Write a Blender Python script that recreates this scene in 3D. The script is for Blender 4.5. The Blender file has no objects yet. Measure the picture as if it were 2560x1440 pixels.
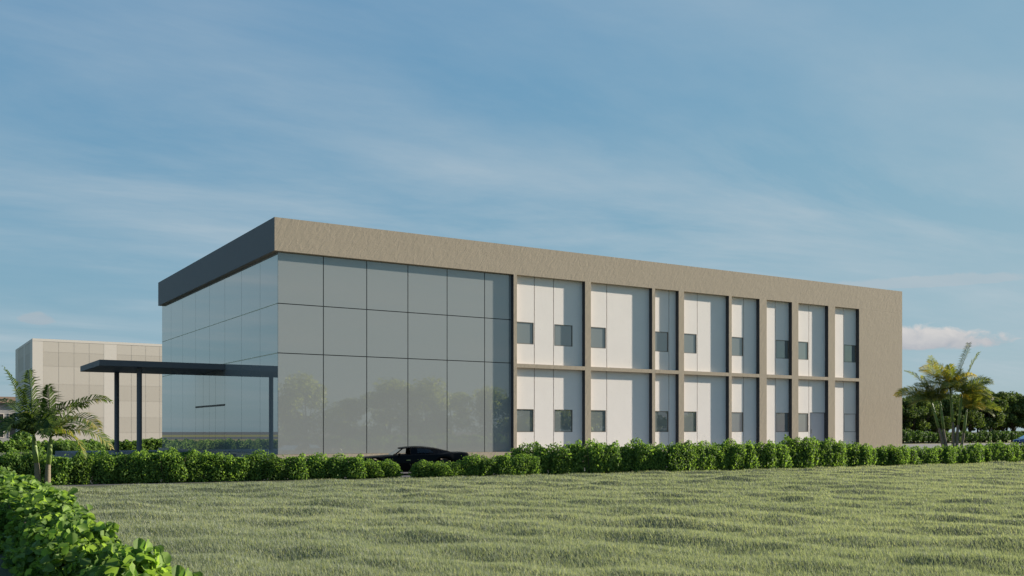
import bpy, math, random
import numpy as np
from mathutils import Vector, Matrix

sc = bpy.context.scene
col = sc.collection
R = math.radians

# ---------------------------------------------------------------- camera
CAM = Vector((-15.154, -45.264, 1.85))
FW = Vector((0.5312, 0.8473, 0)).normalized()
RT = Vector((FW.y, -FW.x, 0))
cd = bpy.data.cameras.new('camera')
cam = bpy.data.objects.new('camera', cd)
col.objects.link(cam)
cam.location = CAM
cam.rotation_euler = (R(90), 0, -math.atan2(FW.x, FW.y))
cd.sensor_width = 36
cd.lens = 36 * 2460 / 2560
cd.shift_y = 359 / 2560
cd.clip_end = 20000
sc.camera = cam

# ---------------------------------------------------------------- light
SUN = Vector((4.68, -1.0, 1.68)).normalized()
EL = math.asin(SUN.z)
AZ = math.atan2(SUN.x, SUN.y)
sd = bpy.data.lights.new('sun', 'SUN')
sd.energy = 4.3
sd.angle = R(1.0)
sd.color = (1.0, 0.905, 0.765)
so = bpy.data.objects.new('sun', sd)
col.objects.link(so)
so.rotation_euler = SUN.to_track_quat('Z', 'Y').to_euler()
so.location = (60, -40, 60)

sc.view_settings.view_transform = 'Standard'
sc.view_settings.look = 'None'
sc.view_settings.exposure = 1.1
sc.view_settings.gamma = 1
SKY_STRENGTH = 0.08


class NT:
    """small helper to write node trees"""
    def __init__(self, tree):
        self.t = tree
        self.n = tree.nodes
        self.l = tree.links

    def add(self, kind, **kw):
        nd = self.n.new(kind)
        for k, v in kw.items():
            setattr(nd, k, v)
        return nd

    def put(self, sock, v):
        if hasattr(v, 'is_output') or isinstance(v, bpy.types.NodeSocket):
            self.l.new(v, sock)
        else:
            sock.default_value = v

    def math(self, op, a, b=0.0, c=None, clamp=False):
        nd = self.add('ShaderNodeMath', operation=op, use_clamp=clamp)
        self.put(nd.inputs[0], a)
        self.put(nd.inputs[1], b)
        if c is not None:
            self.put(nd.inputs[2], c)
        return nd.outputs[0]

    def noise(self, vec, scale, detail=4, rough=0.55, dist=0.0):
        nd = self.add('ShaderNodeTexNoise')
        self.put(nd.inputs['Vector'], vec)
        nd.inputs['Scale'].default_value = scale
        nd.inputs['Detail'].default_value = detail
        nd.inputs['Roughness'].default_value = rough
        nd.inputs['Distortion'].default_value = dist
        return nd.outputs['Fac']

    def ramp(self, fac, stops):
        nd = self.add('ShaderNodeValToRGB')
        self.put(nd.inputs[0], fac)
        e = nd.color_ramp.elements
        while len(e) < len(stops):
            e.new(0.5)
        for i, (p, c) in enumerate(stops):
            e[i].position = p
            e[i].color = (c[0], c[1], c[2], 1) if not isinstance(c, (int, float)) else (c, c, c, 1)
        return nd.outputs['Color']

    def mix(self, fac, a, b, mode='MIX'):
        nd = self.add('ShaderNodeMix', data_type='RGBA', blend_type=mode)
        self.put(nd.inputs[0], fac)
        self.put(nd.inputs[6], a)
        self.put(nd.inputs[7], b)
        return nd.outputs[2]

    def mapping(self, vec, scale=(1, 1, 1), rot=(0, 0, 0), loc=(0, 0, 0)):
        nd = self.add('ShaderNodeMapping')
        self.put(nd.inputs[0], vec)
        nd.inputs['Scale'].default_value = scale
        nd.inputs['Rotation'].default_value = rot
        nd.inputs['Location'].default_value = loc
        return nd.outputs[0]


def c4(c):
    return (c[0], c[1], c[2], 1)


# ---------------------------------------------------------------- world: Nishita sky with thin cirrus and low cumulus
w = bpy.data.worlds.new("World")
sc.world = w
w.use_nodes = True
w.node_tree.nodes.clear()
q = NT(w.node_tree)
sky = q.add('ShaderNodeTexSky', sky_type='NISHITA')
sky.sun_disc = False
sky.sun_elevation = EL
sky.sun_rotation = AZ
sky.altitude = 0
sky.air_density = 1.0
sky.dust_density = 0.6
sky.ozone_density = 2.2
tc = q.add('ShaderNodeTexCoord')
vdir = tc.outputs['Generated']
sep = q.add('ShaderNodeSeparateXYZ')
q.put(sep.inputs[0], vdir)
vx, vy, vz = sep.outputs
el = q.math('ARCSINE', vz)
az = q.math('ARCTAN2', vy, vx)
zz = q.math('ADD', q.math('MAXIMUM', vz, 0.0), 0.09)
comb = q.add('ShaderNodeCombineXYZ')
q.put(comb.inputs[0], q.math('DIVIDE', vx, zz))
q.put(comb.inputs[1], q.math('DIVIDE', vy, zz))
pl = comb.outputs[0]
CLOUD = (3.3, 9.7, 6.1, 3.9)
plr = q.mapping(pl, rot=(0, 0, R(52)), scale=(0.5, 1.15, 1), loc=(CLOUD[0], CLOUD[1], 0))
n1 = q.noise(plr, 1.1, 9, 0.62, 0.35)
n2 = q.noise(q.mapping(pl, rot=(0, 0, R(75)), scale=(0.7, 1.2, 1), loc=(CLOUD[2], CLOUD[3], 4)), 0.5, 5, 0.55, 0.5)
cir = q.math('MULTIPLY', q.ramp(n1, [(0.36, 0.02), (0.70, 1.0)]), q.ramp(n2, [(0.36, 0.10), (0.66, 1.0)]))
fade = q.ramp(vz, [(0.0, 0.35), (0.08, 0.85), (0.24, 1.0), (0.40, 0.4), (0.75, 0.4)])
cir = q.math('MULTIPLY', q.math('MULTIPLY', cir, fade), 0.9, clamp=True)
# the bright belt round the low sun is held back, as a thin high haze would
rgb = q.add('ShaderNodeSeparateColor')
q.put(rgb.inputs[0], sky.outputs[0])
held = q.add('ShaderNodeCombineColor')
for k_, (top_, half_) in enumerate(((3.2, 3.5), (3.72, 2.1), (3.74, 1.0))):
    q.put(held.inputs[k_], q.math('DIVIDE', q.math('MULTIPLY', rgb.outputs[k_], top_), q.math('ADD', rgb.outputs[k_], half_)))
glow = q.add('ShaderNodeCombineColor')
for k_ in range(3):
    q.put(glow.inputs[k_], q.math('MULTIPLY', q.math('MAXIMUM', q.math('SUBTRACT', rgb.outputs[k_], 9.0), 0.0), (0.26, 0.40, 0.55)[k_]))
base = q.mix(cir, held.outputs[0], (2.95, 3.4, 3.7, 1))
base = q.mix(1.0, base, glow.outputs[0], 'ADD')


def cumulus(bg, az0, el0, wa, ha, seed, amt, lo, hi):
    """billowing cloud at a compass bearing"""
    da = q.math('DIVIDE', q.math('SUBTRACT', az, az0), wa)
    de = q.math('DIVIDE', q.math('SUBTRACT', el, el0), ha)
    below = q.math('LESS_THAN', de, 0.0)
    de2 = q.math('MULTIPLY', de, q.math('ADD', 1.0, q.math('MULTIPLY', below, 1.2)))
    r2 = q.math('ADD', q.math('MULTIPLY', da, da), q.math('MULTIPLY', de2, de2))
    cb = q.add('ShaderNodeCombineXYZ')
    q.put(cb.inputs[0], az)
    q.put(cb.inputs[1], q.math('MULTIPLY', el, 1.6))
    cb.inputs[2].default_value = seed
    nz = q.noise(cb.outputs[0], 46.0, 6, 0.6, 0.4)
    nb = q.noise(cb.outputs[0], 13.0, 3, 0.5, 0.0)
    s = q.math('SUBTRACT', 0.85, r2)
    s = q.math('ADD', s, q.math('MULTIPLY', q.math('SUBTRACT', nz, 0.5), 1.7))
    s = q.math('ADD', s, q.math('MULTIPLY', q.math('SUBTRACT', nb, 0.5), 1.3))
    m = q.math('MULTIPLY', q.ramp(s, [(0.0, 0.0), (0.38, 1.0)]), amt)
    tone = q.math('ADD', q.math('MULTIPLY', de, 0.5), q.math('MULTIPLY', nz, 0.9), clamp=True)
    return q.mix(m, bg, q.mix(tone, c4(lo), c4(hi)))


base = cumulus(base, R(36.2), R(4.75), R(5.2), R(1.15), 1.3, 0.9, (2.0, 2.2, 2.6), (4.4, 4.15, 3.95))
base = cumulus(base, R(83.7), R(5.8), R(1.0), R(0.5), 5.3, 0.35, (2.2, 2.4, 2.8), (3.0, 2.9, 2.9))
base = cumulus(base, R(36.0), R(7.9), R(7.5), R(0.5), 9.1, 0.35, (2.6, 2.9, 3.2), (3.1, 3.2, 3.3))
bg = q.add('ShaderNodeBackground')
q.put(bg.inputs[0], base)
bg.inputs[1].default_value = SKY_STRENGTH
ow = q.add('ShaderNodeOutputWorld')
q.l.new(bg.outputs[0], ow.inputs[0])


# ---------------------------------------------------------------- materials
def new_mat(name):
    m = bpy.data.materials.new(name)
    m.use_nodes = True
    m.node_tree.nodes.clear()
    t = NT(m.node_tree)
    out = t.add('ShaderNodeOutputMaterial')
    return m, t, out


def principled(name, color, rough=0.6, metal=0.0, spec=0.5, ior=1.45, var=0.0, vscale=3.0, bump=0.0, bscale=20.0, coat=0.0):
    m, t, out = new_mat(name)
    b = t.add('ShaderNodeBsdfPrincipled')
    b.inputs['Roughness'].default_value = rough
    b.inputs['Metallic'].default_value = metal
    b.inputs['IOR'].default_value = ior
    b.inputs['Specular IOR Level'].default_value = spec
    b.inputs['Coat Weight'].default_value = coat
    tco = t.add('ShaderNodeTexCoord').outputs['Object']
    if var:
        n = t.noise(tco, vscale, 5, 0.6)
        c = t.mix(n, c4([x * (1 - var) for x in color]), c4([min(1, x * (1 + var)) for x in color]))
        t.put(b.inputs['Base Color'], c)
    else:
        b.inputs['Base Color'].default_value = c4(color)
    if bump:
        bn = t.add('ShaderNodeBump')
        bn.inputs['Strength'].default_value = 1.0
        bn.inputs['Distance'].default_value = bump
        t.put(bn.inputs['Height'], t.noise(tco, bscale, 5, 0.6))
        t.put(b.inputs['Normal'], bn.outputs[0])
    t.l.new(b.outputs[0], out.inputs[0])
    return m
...
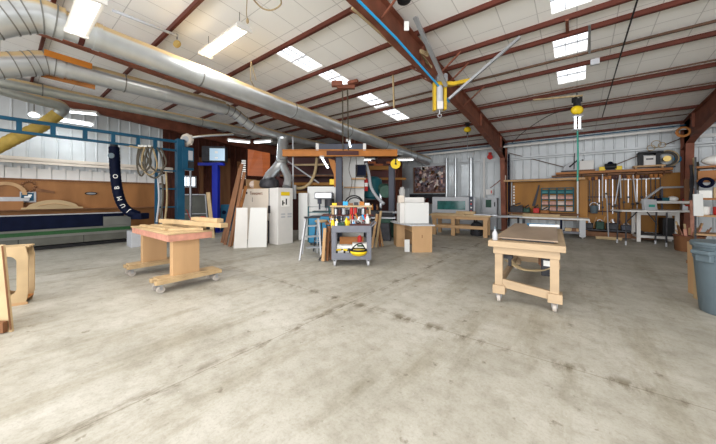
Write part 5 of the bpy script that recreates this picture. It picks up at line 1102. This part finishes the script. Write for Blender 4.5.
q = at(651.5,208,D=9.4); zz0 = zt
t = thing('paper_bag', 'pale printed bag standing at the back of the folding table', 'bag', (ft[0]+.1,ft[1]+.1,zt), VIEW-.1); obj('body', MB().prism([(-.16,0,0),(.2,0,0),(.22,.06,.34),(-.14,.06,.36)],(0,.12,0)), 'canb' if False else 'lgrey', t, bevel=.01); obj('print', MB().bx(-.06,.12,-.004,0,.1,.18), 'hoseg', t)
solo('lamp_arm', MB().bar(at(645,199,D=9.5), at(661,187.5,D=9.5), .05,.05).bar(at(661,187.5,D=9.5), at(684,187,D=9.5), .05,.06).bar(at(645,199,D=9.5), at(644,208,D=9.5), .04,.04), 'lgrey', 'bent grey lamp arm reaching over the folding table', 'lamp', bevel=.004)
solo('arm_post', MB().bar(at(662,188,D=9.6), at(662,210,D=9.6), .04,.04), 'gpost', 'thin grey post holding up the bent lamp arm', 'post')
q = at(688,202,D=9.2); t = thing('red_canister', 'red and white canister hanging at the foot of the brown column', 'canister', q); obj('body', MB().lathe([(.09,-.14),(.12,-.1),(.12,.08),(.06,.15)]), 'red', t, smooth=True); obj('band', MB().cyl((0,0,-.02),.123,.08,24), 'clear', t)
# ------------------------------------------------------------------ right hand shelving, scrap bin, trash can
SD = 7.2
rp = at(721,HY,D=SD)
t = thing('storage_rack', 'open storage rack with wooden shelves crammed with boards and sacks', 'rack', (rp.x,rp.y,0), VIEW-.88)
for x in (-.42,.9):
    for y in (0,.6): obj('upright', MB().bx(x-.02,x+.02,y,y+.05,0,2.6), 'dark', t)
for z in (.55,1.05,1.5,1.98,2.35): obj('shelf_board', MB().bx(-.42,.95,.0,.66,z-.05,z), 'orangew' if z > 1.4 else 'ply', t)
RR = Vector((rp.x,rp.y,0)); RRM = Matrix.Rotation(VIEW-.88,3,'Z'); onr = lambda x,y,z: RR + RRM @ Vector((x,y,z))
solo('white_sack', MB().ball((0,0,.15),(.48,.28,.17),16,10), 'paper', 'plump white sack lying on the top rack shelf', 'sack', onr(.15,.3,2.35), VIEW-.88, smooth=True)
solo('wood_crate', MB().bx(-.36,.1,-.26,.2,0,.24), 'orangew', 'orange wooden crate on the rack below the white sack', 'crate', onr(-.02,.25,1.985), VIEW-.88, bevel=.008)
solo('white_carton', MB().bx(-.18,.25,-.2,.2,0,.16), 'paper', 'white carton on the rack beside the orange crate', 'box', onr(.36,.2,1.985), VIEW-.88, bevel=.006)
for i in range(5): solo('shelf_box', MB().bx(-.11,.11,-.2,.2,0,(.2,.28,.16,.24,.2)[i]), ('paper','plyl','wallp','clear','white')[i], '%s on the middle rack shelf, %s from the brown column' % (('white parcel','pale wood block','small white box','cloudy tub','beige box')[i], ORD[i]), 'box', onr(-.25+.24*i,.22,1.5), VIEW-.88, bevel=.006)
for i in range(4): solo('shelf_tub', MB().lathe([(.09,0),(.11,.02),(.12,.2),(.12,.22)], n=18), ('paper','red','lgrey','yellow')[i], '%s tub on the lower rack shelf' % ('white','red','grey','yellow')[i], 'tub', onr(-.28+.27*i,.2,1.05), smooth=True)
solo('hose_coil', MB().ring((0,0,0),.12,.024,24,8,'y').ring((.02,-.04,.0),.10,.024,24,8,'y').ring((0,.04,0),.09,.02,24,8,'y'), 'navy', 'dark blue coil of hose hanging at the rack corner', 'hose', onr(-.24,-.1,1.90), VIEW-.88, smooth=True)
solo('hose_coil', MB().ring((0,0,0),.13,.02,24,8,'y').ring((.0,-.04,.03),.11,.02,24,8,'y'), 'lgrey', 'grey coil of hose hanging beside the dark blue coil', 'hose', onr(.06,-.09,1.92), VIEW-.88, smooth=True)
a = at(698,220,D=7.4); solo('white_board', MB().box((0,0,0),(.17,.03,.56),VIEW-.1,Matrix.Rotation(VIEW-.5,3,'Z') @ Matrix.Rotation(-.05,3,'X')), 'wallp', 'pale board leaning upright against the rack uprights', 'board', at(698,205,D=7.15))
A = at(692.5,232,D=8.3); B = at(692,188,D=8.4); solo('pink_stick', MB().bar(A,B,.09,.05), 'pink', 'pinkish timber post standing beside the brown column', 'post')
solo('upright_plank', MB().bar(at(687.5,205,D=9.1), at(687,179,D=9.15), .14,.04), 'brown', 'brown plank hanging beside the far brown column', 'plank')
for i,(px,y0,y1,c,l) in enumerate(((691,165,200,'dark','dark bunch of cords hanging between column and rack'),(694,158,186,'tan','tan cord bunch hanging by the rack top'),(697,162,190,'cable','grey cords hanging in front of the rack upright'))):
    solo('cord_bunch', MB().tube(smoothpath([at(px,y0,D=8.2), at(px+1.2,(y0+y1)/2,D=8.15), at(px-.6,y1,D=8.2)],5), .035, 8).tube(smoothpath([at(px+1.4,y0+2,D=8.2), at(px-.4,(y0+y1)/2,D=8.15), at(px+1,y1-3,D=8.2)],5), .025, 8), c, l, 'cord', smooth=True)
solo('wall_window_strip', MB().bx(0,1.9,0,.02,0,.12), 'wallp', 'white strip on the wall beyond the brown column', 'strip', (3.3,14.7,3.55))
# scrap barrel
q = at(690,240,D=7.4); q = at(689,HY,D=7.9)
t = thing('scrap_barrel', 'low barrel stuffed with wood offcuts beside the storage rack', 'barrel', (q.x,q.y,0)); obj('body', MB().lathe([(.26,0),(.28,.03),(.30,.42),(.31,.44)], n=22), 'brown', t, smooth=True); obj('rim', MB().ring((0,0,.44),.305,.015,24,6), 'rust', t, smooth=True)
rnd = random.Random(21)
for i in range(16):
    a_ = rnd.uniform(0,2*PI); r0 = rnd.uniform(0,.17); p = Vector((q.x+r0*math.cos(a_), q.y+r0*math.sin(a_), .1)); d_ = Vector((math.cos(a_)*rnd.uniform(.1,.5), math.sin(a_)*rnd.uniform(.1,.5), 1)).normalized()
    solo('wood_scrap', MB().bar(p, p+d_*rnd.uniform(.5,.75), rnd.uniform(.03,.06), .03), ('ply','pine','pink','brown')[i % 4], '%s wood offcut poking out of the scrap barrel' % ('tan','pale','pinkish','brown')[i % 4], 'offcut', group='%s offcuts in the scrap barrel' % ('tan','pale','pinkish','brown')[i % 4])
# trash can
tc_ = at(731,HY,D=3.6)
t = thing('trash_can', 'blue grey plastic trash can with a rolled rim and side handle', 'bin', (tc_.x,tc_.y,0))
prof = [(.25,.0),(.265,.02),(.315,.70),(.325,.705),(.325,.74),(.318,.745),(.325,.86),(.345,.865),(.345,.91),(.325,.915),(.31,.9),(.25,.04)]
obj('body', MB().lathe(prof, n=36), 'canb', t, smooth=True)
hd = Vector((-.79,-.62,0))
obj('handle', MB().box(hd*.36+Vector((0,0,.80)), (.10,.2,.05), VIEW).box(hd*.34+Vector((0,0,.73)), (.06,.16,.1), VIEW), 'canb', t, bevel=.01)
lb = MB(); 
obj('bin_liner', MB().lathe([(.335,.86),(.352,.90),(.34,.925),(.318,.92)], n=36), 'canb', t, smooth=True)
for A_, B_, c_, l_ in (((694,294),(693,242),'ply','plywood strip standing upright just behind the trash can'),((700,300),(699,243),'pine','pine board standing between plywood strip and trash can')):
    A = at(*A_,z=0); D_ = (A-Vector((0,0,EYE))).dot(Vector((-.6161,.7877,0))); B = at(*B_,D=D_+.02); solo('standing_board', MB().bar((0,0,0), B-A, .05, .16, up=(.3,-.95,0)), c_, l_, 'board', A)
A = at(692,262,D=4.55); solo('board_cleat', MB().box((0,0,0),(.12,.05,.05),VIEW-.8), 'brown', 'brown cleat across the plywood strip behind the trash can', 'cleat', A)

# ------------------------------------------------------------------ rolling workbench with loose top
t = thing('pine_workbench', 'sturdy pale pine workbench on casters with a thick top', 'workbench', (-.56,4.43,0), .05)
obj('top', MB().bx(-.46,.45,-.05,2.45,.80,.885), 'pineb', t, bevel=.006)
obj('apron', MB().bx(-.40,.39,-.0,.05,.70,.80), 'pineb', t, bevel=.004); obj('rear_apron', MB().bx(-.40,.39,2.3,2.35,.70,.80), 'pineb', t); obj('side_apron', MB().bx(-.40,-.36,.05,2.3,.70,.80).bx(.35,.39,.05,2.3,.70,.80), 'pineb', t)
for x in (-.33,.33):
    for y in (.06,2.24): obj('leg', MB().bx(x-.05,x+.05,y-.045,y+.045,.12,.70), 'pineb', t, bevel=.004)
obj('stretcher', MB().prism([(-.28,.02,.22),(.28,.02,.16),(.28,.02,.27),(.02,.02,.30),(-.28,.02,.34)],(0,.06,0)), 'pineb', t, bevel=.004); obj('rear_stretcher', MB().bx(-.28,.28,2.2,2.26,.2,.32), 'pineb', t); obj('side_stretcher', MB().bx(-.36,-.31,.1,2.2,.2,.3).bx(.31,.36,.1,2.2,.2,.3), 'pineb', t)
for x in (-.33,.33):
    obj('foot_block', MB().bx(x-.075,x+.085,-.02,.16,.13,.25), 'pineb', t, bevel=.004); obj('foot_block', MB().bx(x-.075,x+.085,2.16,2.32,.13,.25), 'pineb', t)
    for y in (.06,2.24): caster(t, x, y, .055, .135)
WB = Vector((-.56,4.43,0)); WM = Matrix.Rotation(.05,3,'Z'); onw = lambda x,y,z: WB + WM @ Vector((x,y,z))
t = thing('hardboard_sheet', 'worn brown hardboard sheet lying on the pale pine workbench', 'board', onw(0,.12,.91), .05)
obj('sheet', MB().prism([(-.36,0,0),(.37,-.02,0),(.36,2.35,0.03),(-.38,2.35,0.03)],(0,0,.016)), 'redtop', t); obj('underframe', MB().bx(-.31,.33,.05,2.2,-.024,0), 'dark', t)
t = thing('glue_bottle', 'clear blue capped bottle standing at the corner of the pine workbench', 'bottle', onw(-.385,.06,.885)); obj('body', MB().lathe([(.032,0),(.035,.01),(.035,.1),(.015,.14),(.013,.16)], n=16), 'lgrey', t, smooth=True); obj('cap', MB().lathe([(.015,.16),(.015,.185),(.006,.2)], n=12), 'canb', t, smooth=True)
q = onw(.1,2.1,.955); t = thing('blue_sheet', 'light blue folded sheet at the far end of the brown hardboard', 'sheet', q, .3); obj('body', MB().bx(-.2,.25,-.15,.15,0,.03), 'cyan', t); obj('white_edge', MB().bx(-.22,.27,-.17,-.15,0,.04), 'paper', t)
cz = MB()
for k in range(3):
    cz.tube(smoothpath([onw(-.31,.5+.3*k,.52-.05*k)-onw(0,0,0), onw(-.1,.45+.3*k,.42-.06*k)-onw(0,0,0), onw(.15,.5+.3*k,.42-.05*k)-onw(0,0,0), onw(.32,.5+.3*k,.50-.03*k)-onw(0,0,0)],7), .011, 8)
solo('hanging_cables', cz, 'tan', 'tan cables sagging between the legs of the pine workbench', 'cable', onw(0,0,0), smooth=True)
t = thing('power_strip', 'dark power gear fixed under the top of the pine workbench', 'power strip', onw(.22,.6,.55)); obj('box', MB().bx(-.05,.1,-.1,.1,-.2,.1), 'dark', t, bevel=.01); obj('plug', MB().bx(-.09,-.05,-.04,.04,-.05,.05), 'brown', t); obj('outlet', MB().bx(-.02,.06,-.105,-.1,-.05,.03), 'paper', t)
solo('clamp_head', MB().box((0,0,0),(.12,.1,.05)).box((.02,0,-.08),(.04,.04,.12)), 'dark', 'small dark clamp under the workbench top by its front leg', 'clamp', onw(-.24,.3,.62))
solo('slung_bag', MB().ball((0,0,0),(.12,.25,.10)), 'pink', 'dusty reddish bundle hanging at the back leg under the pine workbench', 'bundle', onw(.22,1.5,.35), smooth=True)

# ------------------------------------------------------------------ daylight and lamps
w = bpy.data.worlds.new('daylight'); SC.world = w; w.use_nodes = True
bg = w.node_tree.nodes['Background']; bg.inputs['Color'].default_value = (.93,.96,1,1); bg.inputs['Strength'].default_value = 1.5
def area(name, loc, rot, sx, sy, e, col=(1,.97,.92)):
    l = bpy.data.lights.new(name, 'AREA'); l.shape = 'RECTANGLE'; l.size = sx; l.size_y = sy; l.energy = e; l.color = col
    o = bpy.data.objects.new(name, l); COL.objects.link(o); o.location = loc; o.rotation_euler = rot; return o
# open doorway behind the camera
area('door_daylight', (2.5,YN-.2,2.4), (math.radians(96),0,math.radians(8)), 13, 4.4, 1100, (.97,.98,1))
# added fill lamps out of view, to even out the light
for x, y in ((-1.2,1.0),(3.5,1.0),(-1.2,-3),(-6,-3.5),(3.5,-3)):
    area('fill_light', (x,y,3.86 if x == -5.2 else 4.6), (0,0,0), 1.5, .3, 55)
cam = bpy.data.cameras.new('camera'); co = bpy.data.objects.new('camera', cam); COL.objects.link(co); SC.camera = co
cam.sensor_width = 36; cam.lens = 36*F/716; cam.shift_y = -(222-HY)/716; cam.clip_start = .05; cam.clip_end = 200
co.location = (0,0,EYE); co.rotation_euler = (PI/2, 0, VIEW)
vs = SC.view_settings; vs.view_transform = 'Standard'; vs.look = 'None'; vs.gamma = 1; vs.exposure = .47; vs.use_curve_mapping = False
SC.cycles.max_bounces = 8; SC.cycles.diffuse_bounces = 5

The exercise:
Transcribe only the lines from the line holding "Write a Blender" through the line holding "R = math.radians", inclusive, without any of the pictures.

Task solution:
Write a Blender Python script that recreates this scene in 3D. The script is for Blender 4.5. The Blender file has no objects yet. Measure the picture as if it were 2560x1440 pixels.
import bpy, math, random
import numpy as np
from mathutils import Vector, Matrix

sc = bpy.context.scene
col = sc.collection
R = math.radians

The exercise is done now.